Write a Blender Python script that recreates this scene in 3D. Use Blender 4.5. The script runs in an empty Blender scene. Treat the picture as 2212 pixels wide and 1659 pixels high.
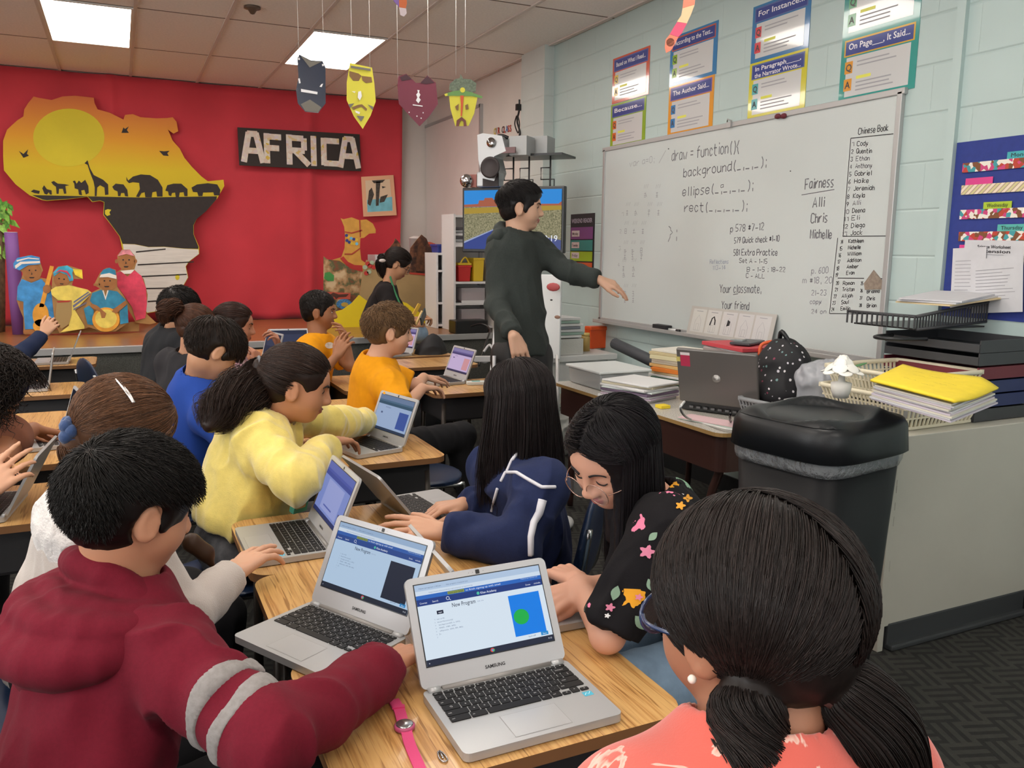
import bpy, bmesh, math, random
import numpy as np
from mathutils import Matrix, Vector
random.seed(7); rng = np.random.default_rng(7)
SC = bpy.context.scene; COL = SC.collection
# ---------------------------------------------------------------- camera
F = 1790.0; CX, CY, CZ = 1106.0, 829.5, 1.41
def cam_axes(yaw, pitch, roll):
    y, p, r = np.radians([yaw, pitch, roll])
    fw = np.array([np.sin(y)*np.cos(p), np.cos(y)*np.cos(p), -np.sin(p)])
    rt = np.array([np.cos(y), -np.sin(y), 0.0]); dn = np.cross(fw, rt)
    return np.array([np.cos(r)*rt+np.sin(r)*dn, -np.sin(r)*rt+np.cos(r)*dn, fw])
CM = cam_axes(25.2, 9.2, -0.6)
cd = bpy.data.cameras.new('camera'); cam = bpy.data.objects.new('camera', cd); COL.objects.link(cam)
cd.sensor_fit = 'HORIZONTAL'; cd.sensor_width = 36.0; cd.lens = F/2212*36.0; cd.clip_start = 0.02; cd.clip_end = 60
cam.matrix_world = Matrix(((CM[0][0], -CM[1][0], -CM[2][0], 0), (CM[0][1], -CM[1][1], -CM[2][1], 0),
                           (CM[0][2], -CM[1][2], -CM[2][2], CZ), (0, 0, 0, 1)))
SC.camera = cam
def ray(x, y): return CM.T @ np.array([(x-CX)/F, (y-CY)/F, 1.0])
def P(x, y, d): return ray(x, y)*d + np.array([0, 0, CZ])
def onZ(x, y, z): r = ray(x, y); return r*((z-CZ)/r[2]) + np.array([0, 0, CZ])
def onX(x, y, X): r = ray(x, y); return r*(X/r[0]) + np.array([0, 0, CZ])
def onY(x, y, Y): r = ray(x, y); return r*(Y/r[1]) + np.array([0, 0, CZ])
# ---------------------------------------------------------------- world, exposure
W = bpy.data.worlds.new('world'); SC.world = W; W.use_nodes = True
W.node_tree.nodes['Background'].inputs[0].default_value = (0.62, 0.68, 0.72, 1)
W.node_tree.nodes['Background'].inputs[1].default_value = 0.25
SC.view_settings.view_transform = 'Standard'; SC.view_settings.look = 'None'
SC.view_settings.exposure = 0.22; SC.view_settings.gamma = 1.0; SC.view_settings.use_curve_mapping = False
SC.cycles.max_bounces = 6; SC.cycles.diffuse_bounces = 4; SC.cycles.glossy_bounces = 3; SC.cycles.transmission_bounces = 4
SC.cycles.transparent_max_bounces = 6; SC.cycles.caustics_reflective = False; SC.cycles.caustics_refractive = False
SC.cycles.use_denoising = True; SC.cycles.adaptive_threshold = .02; SC.cycles.sample_clamp_indirect = 4.0
PANEL_POWER = 9.0; WINDOW_POWER = 8.0
# ---------------------------------------------------------------- materials
def lin(c):
    if isinstance(c, str): c = [int(c[i:i+2], 16)/255 for i in (0, 2, 4)]
    return tuple(x/12.92 if x <= .04045 else ((x+.055)/1.055)**2.4 for x in c[:3]) + (1.0,)
MATS = {}
def M(name, c='808080', rough=.6, metal=0.0, spec=.5, noise=None, bump=None, emit=0, attr=False, coat=0, alpha=1, sheen=0, stretch=None, aniso=0):
    if name in MATS: return MATS[name]
    m = bpy.data.materials.new(name); MATS[name] = m; m.use_nodes = True
    nt = m.node_tree; b = nt.nodes['Principled BSDF']; L = nt.links
    col = lin(c); b.inputs['Base Color'].default_value = col; m.diffuse_color = col
    b.inputs['Roughness'].default_value = rough; b.inputs['Metallic'].default_value = metal
    b.inputs['Specular IOR Level'].default_value = spec; b.inputs['Coat Weight'].default_value = coat
    b.inputs['Alpha'].default_value = alpha; b.inputs['Sheen Weight'].default_value = sheen
    b.inputs['Anisotropic'].default_value = aniso
    tc = nt.nodes.new('ShaderNodeTexCoord'); vec = tc.outputs['Object']
    if stretch:
        mp = nt.nodes.new('ShaderNodeMapping'); mp.inputs['Scale'].default_value = stretch; L.new(vec, mp.inputs[0]); vec = mp.outputs[0]
    src = None
    if attr:
        a = nt.nodes.new('ShaderNodeAttribute'); a.attribute_name = 'Col'; src = a.outputs['Color']
    if noise:
        n = nt.nodes.new('ShaderNodeTexNoise'); n.inputs['Scale'].default_value = noise[0]; n.inputs['Detail'].default_value = 5
        L.new(vec, n.inputs['Vector'])
        mr = nt.nodes.new('ShaderNodeMapRange'); mr.inputs[1].default_value = .3; mr.inputs[2].default_value = .7
        mr.inputs[3].default_value = 1-noise[1]; mr.inputs[4].default_value = 1+noise[1]; L.new(n.outputs[0], mr.inputs[0])
        mx = nt.nodes.new('ShaderNodeMix'); mx.data_type = 'RGBA'; mx.blend_type = 'MULTIPLY'; mx.inputs[0].default_value = 1
        if src: L.new(src, mx.inputs[6])
        else: mx.inputs[6].default_value = col
        L.new(mr.outputs[0], mx.inputs[7]); src = mx.outputs[2]
    if src: L.new(src, b.inputs['Base Color'])
    if bump:
        n = nt.nodes.new('ShaderNodeTexNoise'); n.inputs['Scale'].default_value = bump[0]; n.inputs['Detail'].default_value = 4
        L.new(vec, n.inputs['Vector']); bp = nt.nodes.new('ShaderNodeBump'); bp.inputs['Strength'].default_value = bump[1]
        bp.inputs['Distance'].default_value = bump[2] if len(bump) > 2 else .01
        L.new(n.outputs[0], bp.inputs['Height']); L.new(bp.outputs[0], b.inputs['Normal'])
    if emit:
        if src: L.new(src, b.inputs['Emission Color'])
        else: b.inputs['Emission Color'].default_value = col
        b.inputs['Emission Strength'].default_value = emit
    return m
def nodes(m):
    nt = m.node_tree; return nt, nt.nodes['Principled BSDF'], nt.links
def mathn(nt, op, a, b=None, c=None):
    n = nt.nodes.new('ShaderNodeMath'); n.operation = op
    for i, v in enumerate((a, b, c)):
        if v is None: continue
        if isinstance(v, (int, float)): n.inputs[i].default_value = v
        else: nt.links.new(v, n.inputs[i])
    return n.outputs[0]
def ramp(nt, fac, stops, interp='LINEAR'):
    r = nt.nodes.new('ShaderNodeValToRGB'); nt.links.new(fac, r.inputs[0]); e = r.color_ramp.elements; r.color_ramp.interpolation = interp
    while len(e) < len(stops): e.new(.5)
    for i, (p, c) in enumerate(stops): e[i].position = p; e[i].color = lin(c)
    return r.outputs[0]
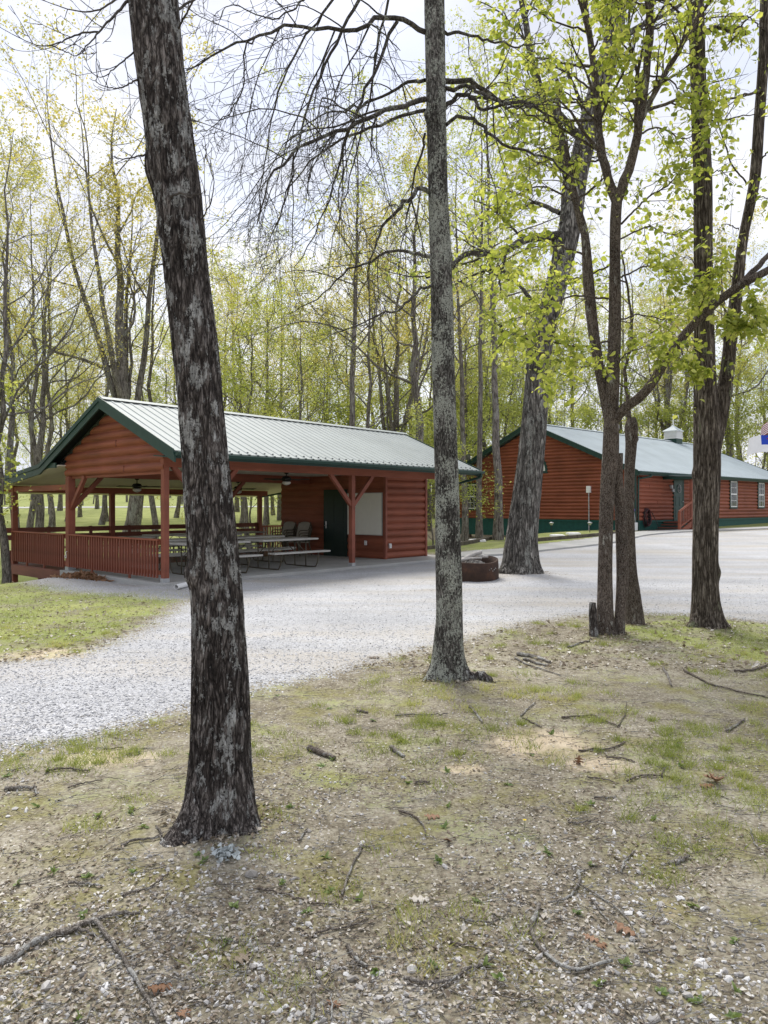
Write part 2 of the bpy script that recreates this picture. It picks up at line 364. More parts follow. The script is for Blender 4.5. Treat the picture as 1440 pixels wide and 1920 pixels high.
def m_ground():
    t = NT('woodland_ground'); v = t.coord()
    A = lambda k: t.n('ShaderNodeAttribute', attribute_name=k).outputs['Fac']
    # soil and litter
    n1 = t.noise(v, 0.8, 6, 0.6); n2 = t.noise(v, 7, 6, 0.7); n3 = t.noise(v, 45, 4, 0.7)
    f = t.math('ADD', t.math('MULTIPLY', n1, 0.25), t.math('ADD', t.math('MULTIPLY', n2, 0.35), t.math('MULTIPLY', n3, 0.4)))
    soil = t.ramp(f, (0.37, (0.088, 0.073, 0.052)), (0.47, (0.205, 0.180, 0.133)), (0.56, (0.34, 0.312, 0.245)), (0.66, (0.56, 0.535, 0.47)))
    cell = t.n('ShaderNodeTexVoronoi', {'Scale': 55.0, 'Randomness': 1.0}); t.t.links.new(t.coord((1, 1, 0.4)), cell.inputs['Vector'])
    sep = t.n('ShaderNodeSeparateColor'); t.t.links.new(cell.outputs['Color'], sep.inputs[0])
    bits = t.math('MULTIPLY', t.math('GREATER_THAN', sep.outputs[0], 0.70), t.math('LESS_THAN', cell.outputs['Distance'], 0.42))
    bitc = t.ramp(sep.outputs[1], (0.0, (0.09, 0.065, 0.045)), (0.4, (0.30, 0.25, 0.19)), (1.0, (0.58, 0.55, 0.50)))
    soil = t.mix(t.math('MULTIPLY', bits, 0.85), soil, bitc)
    sand = t.ramp(n2, (0.3, (0.48, 0.385, 0.26)), (0.7, (0.68, 0.58, 0.43)))
    sm = t.ramp(t.math('ADD', A('sand'), t.math('MULTIPLY', t.math('SUBTRACT', n2, 0.5), 0.7)), (0.42, 0.0), (0.75, 1.0))
    soil = t.mix(t.math('MULTIPLY', sm, 0.85), soil, sand)
    moss = t.ramp(n3, (0.3, (0.115, 0.102, 0.036)), (0.7, (0.285, 0.265, 0.110)))
    mm = t.ramp(t.math('ADD', A('moss'), t.math('ADD', t.math('MULTIPLY', t.math('SUBTRACT', t.noise(v, 2.2, 5, 0.6), 0.5), 1.5), t.math('MULTIPLY', t.math('SUBTRACT', n2, 0.5), 0.9))), (0.45, 0.0), (0.7, 1.0))
    soil = t.mix(t.math('MULTIPLY', mm, 0.8), soil, moss)
    # grass
    gn = t.math('ADD', t.math('MULTIPLY', t.noise(v, 1.1, 5), 0.5), t.math('MULTIPLY', t.noise(v, 30, 4, 0.7), 0.5))
    gcol = t.ramp(gn, (0.32, (0.15, 0.185, 0.050)), (0.52, (0.27, 0.305, 0.095)), (0.68, (0.43, 0.43, 0.19)))
    gm = t.ramp(t.math('ADD', A('grass'), t.math('ADD', t.math('MULTIPLY', t.math('SUBTRACT', t.noise(v, 1.6, 6, 0.65), 0.5), 1.1), t.math('MULTIPLY', t.math('SUBTRACT', n3, 0.5), 0.6))), (0.40, 0.0), (0.66, 1.0))
    base = t.mix(t.math('MULTIPLY', gm, 0.9), soil, gcol)
    # gravel
    gv = t.n('ShaderNodeTexVoronoi', {'Scale': 62.0}); t.t.links.new(v, gv.inputs['Vector'])
    gs = t.n('ShaderNodeSeparateColor'); t.t.links.new(gv.outputs['Color'], gs.inputs[0])
    gr = t.ramp(gs.outputs[0], (0.0, (0.20, 0.20, 0.205)), (0.35, (0.41, 0.417, 0.432)), (1.0, (0.67, 0.68, 0.705)))
    gr = t.mix(1.0, gr, t.ramp(gv.outputs['Distance'], (0.35, 1.0), (0.75, 0.45)), 'MULTIPLY')
    gr = t.mix(0.5, gr, t.ramp(t.noise(v, 0.55, 5, 0.6), (0.3, (0.42, 0.42, 0.425)), (0.7, (0.62, 0.625, 0.64))))
    tan = t.ramp(t.math('ADD', t.noise(t.coord((0.22, 1.0, 1), rot=(0, 0, -0.62)), 0.75, 5, 0.6), t.math('MULTIPLY', n2, 0.3)), (0.60, 0.0), (0.84, 0.62))
    gr = t.mix(tan, gr, (0.43, 0.385, 0.315, 1))
    trk = t.noise(t.coord((0.10, 1.0, 1), rot=(0, 0, -0.62)), 1.3, 3, 0.5)
    gr = t.mix(1.0, gr, t.ramp(trk, (0.36, 0.93), (0.62, 1.05)), 'MULTIPLY')
    gm2 = t.ramp(t.math('ADD', A('gravel'), t.math('ADD', t.math('MULTIPLY', t.math('SUBTRACT', t.noise(v, 2.0, 6, 0.7), 0.5), 0.55), t.math('MULTIPLY', t.math('SUBTRACT', gs.outputs[2], 0.5), 0.5))), (0.46, 0.0), (0.56, 1.0))
    col = t.mix(gm2, base, gr)
    h = t.mix(gm2, t.math('ADD', t.math('MULTIPLY', n3, 0.7), t.math('MULTIPLY', bits, 0.3)), t.math('SUBTRACT', 1.0, gv.outputs['Distance']))
    t.bsdf(col, 0.95, 0, t.bump(h, 0.7, 0.012), 0.1); return t.m
M['ground'] = m_ground()

# ------------------------------------------------------------------ tree machinery
def resample(pts, n):
    """smooth polyline through pts (Catmull-Rom), n points, by arc length"""
    p = np.asarray(pts, float)
    if len(p) == 2: return p[0] + np.linspace(0, 1, n)[:, None] * (p[1] - p[0])
    q = np.vstack((2 * p[0] - p[1], p, 2 * p[-1] - p[-2])); out = []
    for i in range(1, len(q) - 2):
        t = np.linspace(0, 1, 12, endpoint=False)[:, None]
        a, b, c, d = q[i - 1], q[i], q[i + 1], q[i + 2]
        out.append(0.5 * (2 * b + (c - a) * t + (2 * a - 5 * b + 4 * c - d) * t**2 + (3 * b - a - 3 * c + d) * t**3))
    o = np.vstack(out + [p[-1:]])
    L = np.concatenate(([0], np.cumsum(np.linalg.norm(np.diff(o, axis=0), axis=1))))
    x = np.linspace(0, L[-1], n)
    return np.stack([np.interp(x, L, o[:, k]) for k in range(o.shape[1])], 1)

def grow(P, R, K, f0, f1, ang, ratio, npts, rr, bias, jit, r, rend=0.3, minr=0.002, maxlen=9e9, bvec=(0, 0, 1)):
    B, N, _ = P.shape
    f = f0 + (f1 - f0) * (np.arange(K)[None] + r.random((B, K))) / K
    x = f * (N - 1); i = np.clip(np.floor(x).astype(int), 0, N - 2); w = (x - i)[..., None]
    bi = np.arange(B)[:, None]
    pos = P[bi, i] * (1 - w) + P[bi, i + 1] * w
    tan = P[bi, i + 1] - P[bi, i]; tan /= np.linalg.norm(tan, axis=2, keepdims=True) + 1e-9
    rad = R[bi, i] * (1 - w[..., 0]) + R[bi, i + 1] * w[..., 0]
    L = np.linalg.norm(np.diff(P, axis=1), axis=2).sum(1)[:, None]
    ref = np.where(np.abs(tan[..., 2:3]) < 0.8, np.array((0., 0., 1.)), np.array((1., 0., 0.)))
    a = np.cross(tan, ref); a /= np.linalg.norm(a, axis=2, keepdims=True) + 1e-9; b = np.cross(tan, a)
    az = 2.4 * np.arange(K)[None] + r.random((B, 1)) * 6.28 + r.normal(0, 0.5, (B, K))
    an = ang[0] + (ang[1] - ang[0]) * r.random((B, K))
    d = np.cos(an)[..., None] * tan + np.sin(an)[..., None] * (np.cos(az)[..., None] * a + np.sin(az)[..., None] * b)
    ln = np.minimum(L * ratio * (1.15 - 0.6 * f) * (0.6 + 0.8 * r.random((B, K))), maxlen)
    st = (ln / (npts - 1))[..., None]
    Q = np.empty((B, K, npts, 3)); Q[:, :, 0] = pos
    bv = np.array(bvec, float)
    for k in range(1, npts):
        d = d + r.normal(0, jit, d.shape) + bias * bv
        d = d / (np.linalg.norm(d, axis=2, keepdims=True) + 1e-9)
        Q[:, :, k] = Q[:, :, k - 1] + d * st
    r0 = np.maximum(rad * rr, minr)
    RR = r0[..., None] * np.linspace(1, rend, npts)
    RR = np.maximum(RR, minr * 0.6)
    return Q.reshape(B * K, npts, 3), RR.reshape(B * K, npts)

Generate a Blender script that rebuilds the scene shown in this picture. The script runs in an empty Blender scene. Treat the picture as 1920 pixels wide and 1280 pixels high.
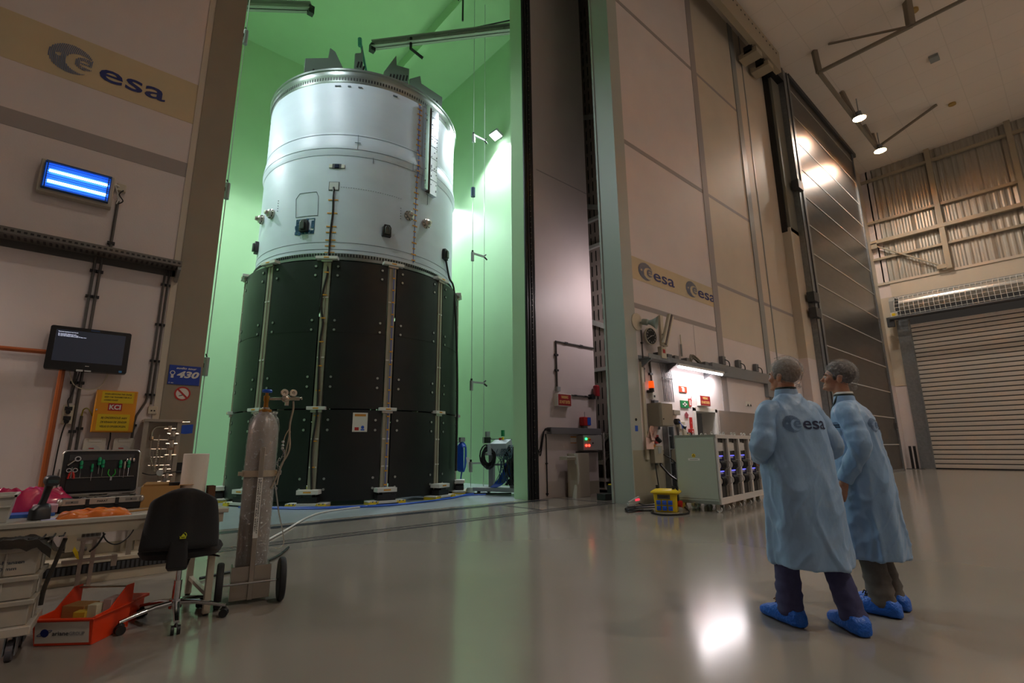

--- --- ---

Every line holding "runs" should be copied out.

Write a Blender Python script that recreates this scene in 3D. Use Blender 4.5. The script runs in an empty Blender scene. Treat the picture as 2212 pixels wide and 1659 pixels high.
Generate a Blender script that rebuilds the scene shown in this picture. The script runs in an empty Blender scene. Treat the picture as 1920 pixels wide and 1280 pixels high.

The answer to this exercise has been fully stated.